MoveOn.org Political Action announced today that it will host what is thus far the only scheduled grassroots online candidate forum of the Democratic presidential primary. The mid-November forum will focus on progressive issues and feature questions submitted from MoveOn’s 8 million members nationwide.
Bernie Sanders has confirmed his attendance; other candidates — Hillary Clinton, and Martin O’Malley — have been invited but not yet confirmed.
Said Ilya Sheyman, executive director of MoveOn.org Political Action: “This forum will help Democratic candidates engage with millions of progressive Americans who constitute an influential part of the party’s base and who will play a significant role in the coming primaries and caucuses. The forum will give candidates an opportunity to respond directly to grassroots progressives asking about the issues that matter most, from protecting and expanding Social Security to keeping fossil fuels in the ground, to addressing systemic racism and ending mass incarceration.”
While the MoveOn digital forum is not a Democratic National Committee event, the DNC also celebrated the spirit of having Democratic candidates engage with voters committed to progressive values.
Said Rep. Debbie Wasserman Schultz, chair of the Democratic National Committee: “Candidate forums like this one hosted by MoveOn.org are important opportunities, along with town halls, living room conversations, county fair visits, and DNC debates all across the country, where our Democratic candidates get to engage with voters and highlight their vision for moving America forward. The stakes couldn’t be higher with a Republican field promising to take our country back to the same policies in place when we were losing 750,000 jobs a month and when the middle class was being devastated. I know MoveOn’s event will help our candidates continue to have substantive discussions about the issues voters care about most.”
MoveOn members have stood alongside candidates up and down the ballot who fight for poor and middle-class families and who stand against the rigged system in Washington.

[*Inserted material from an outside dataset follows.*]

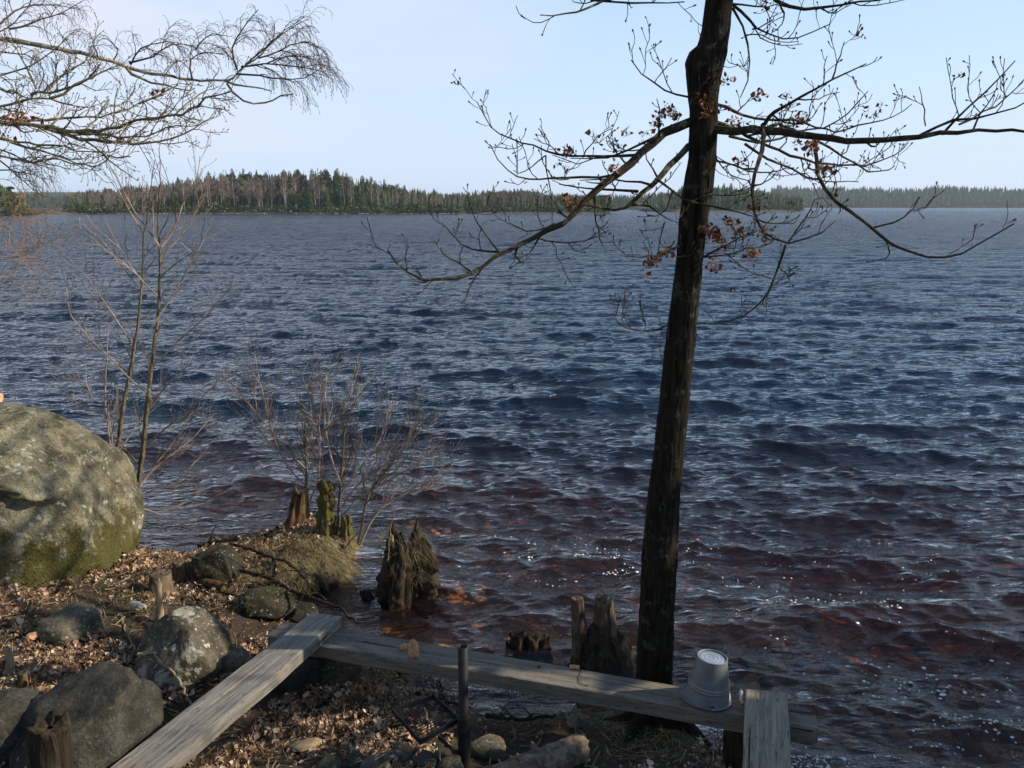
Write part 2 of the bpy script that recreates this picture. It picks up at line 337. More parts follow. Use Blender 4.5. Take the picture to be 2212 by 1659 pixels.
# ---------------------------------------------------------------- the lake
wr = np.random.RandomState(11); WV = []
for L0, L1, cnt, steep in ((4, 7, 5, .006), (1.6, 3.0, 14, .019), (.8, 1.6, 30, .030), (.4, .8, 44, .036), (.19, .4, 60, .040), (.10, .19, 50, .036)):
    for i in range(cnt):
        lam = math.exp(wr.uniform(math.log(L0), math.log(L1))); th = R(-102)+wr.normal(0, R(13 if lam > 1.2 else 17 if lam > .6 else 26 if lam > .2 else 38))
        k = 2*math.pi/lam; WV.append((lam, k*math.cos(th), k*math.sin(th), steep*lam/math.sqrt(cnt)*wr.uniform(.6, 1.4), wr.uniform(0, 6.28), math.cos(th), math.sin(th)))
def waves(X, Y, step):
    d = -sdist(X, Y); near = np.clip((d+.15)/1.6, .10, 1)
    gust = 1+.35*vn(X*.11+5, Y*.05)+.2*vn(X*.35+9, Y*.22)
    Z = np.zeros_like(X); DX = np.zeros_like(X); DY = np.zeros_like(X)
    for lam, kx, ky, a, ph, cx, cy in WV:
        w = np.clip((lam/step-1.3)/1.5, 0, 1)
        mask = w > 0
        if not mask.any(): continue
        A = a*w*(near if lam > 1.2 else np.clip(near*1.6, 0, 1)); p = kx*X+ky*Y+ph
        A = A*gust
        s = np.sin(p); Z += A*s; c = np.cos(p)*A*.95; DX += c*cx; DY += c*cy
    return Z, DX, DY
rr = [0.4]
while rr[-1] < 4000:
    r_ = rr[-1]; rr.append(r_*(1.12 if r_ < 2.9 else 1.0045 if r_ < 300 else 1.007 if r_ < 500 else 1.02 if r_ < 700 else 1.06))
rr = np.array(rr); an = np.concatenate([np.linspace(-.80, .80, 640), np.linspace(.80, 2*math.pi-.80, 130)[1:-1]])
RR, AN = np.meshgrid(rr, an, indexing='ij')
step = RR*.0045; step = np.where(RR > 450, 5.0, step); step = np.where(AN > .81, np.maximum(RR*.05, step), step)
step = np.where(RR > 600, 9, step)
WX = RR*np.sin(AN); WY = RR*np.cos(AN); WZ, dx, dy = waves(WX, WY, step)
wv = np.stack([WX+dx, WY+dy, WZ], -1).reshape(-1, 3)
nr, na = RR.shape
low = wv.reshape(nr, na, 3)[-1].copy(); low[:, 2] = -5.0
ctr = np.array([[0, 0, 0.0], [0, 0, -5.0]])
wv = np.concatenate([wv, low, ctr]); qf = gridfaces(nr+1, na, True)
c0 = nr*na+na; j = np.arange(na); j2 = (j+1) % na
t1 = np.stack([np.full(na, c0), j2, j, j], -1)[:, :3]; t2 = np.stack([np.full(na, c0+1), nr*na+j, nr*na+j2], -1)
def water_mesh():
    me = bpy.data.meshes.new('lake_water'); nf = len(qf)+2*na
    me.vertices.add(len(wv)); me.vertices.foreach_set('co', wv.astype(np.float32).ravel())
    li = np.concatenate([qf.ravel(), t1.ravel(), t2.ravel()]).astype(np.int32)
    ls = np.concatenate([np.arange(len(qf))*4, len(qf)*4+np.arange(2*na)*3]).astype(np.int32); lt = np.concatenate([np.full(len(qf), 4), np.full(2*na, 3)]).astype(np.int32)
    me.loops.add(len(li)); me.loops.foreach_set('vertex_index', li); me.polygons.add(nf); me.polygons.foreach_set('loop_start', ls); me.polygons.foreach_set('loop_total', lt)
    me.polygons.foreach_set('use_smooth', np.ones(nf, bool)); me.update(calc_edges=True); return me
def worldpos_y(n):
    s = N(n, 'ShaderNodeSeparateXYZ'); L(n, worldpos(n), s.inputs[0]); return s.outputs['Y']
def m_water():
    m, n = newmat('peat_brown_lake_water')
    c = worldpos(n, (1, 1, .3)); cm = N(n, 'ShaderNodeMapping'); cm.inputs['Rotation'].default_value = (0, 0, R(10)); cm.inputs['Scale'].default_value = (.42, 1.3, 1); L(n, c, cm.inputs[0]); cc = cm.outputs[0]
    h = mth(n, 'MULTIPLY', noise(n, cc, 8, 4, .6, 0), .05)
    h = mth(n, 'ADD', h, mth(n, 'MULTIPLY', noise(n, cc, 2.2, 3, .6, 0), .12))
    h = mth(n, 'ADD', h, mth(n, 'MULTIPLY', noise(n, cc, .45, 2, .5, 0), .3))
    b = N(n, 'ShaderNodeBump'); b.inputs['Strength'].default_value = 1.0; b.inputs['Distance'].default_value = 1.0; sy0 = N(n, 'ShaderNodeSeparateXYZ'); L(n, worldpos(n), sy0.inputs[0]); h = mth(n, 'MULTIPLY', h, mapr(n, sy0.outputs['Y'], 4, 90, .8, 3.6)); L(n, h, b.inputs['Height'])
    fr = N(n, 'ShaderNodeFresnel'); fr.inputs[0].default_value = 1.42; L(n, b.outputs[0], fr.inputs['Normal'])
    gl = N(n, 'ShaderNodeBsdfGlossy'); sy = N(n, 'ShaderNodeSeparateXYZ'); L(n, worldpos(n), sy.inputs[0]); L(n, mapr(n, sy.outputs['Y'], 40, 400, .07, .24), gl.inputs['Roughness'])
    ff = mth(n, 'MULTIPLY', fr.outputs[0], mapr(n, sy.outputs['Y'], 30, 260, 1, .95)) if True else None; gl.inputs['Color'].default_value = (1, 1, 1, 1); L(n, b.outputs[0], gl.inputs['Normal'])  # distant reflection dimmed in the mix, standing in for wave self-shadowing
    tr = N(n, 'ShaderNodeBsdfTransparent'); tr.inputs[0].default_value = (.98, .93, .9, 1)
    df = N(n, 'ShaderNodeBsdfDiffuse'); sd_ = N(n, 'ShaderNodeSeparateXYZ'); L(n, worldpos(n), sd_.inputs[0]); L(n, mix(n, mapr(n, sd_.outputs['Y'], 6, 14), (.075, .040, .024), (.02, .052, .105)), df.inputs[0])
    m1 = N(n, 'ShaderNodeMixShader'); L(n, mapr(n, worldpos_y(n), 6, 14, .12, .24), m1.inputs[0]); L(n, tr.outputs[0], m1.inputs[1]); L(n, df.outputs[0], m1.inputs[2])
    m2 = N(n, 'ShaderNodeMixShader'); L(n, ff, m2.inputs[0]); L(n, m1.outputs[0], m2.inputs[1]); L(n, gl.outputs[0], m2.inputs[2])
    o = N(n, 'ShaderNodeOutputMaterial'); L(n, m2.outputs[0], o.inputs[0])
    va = N(n, 'ShaderNodeVolumeAbsorption'); va.inputs[0].default_value = (.84, .44, .14, 1); va.inputs[1].default_value = 1.2; L(n, va.outputs[0], o.inputs['Volume'])
    return m
wme = water_mesh(); wme.materials.append(m_water())
tag(link('lake_water', wme), kind='structure')
# ---------------------------------------------------------------- far woods
def m_flat(name, c1, c2, sc=3, tr=0):
    m, n = newmat(name); g = N(n, 'ShaderNodeNewGeometry'); oi = N(n, 'ShaderNodeObjectInfo')
    a = ramp(n, g.outputs['Random Per Island'], [(0, c1), (1, c2)])
    hs = N(n, 'ShaderNodeHueSaturation'); L(n, a, hs.inputs['Color']); L(n, mapr(n, oi.outputs['Random'], 0, 1, .6, 1.35), hs.inputs['Value']); L(n, mapr(n, oi.outputs['Random'], 0, 1, .485, .515), hs.inputs['Hue'])
    out(n, pr(n, hs.outputs[0], .95, spec=.1)); return m
M['needle'] = m_flat('conifer_needles', (.016, .030, .010), (.060, .085, .028))
M['pine'] = m_flat('pine_needles', (.030, .042, .016), (.085, .095, .035))
M['crownb'] = m_flat('bare_birch_twigs', (.13, .088, .075), (.29, .205, .175))
M['ftrunkb'] = m_plain('pale_birch_trunk', (.28, .25, .2), (.62, .58, .50), 3, .9)
M['ftrunk'] = m_plain('conifer_trunk', (.05, .035, .025), (.16, .10, .06), 3, .9)
M['shore'] = m_plain('stony_island_shore', (.04, .035, .02), (.11, .088, .055), .8, .95)
M['hillside'] = m_plain('forest_floor', (.02, .022, .012), (.06, .05, .03), .1, .95)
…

In July 2007, all eight candidates for the Democratic presidential nomination participated in MoveOn’s virtual town hall, which focused on how to end the Iraq war and other issues facing the country at the time. Months later, just before 2008’s Super Tuesday, MoveOn members’ endorsement of then-Sen. Barack Obama delivered a substantial boost to his campaign. After endorsing, MoveOn drove 1 million volunteers to the Obama campaign. When Elizabeth Warren ran for the Senate in 2012, MoveOn members bundled more than $1 million in small contributions to her campaign. Collectively, MoveOn members have made millions of phone calls, contributed hundreds of millions of dollars, and run TV and other advertising on behalf of MoveOn member-endorsed candidates.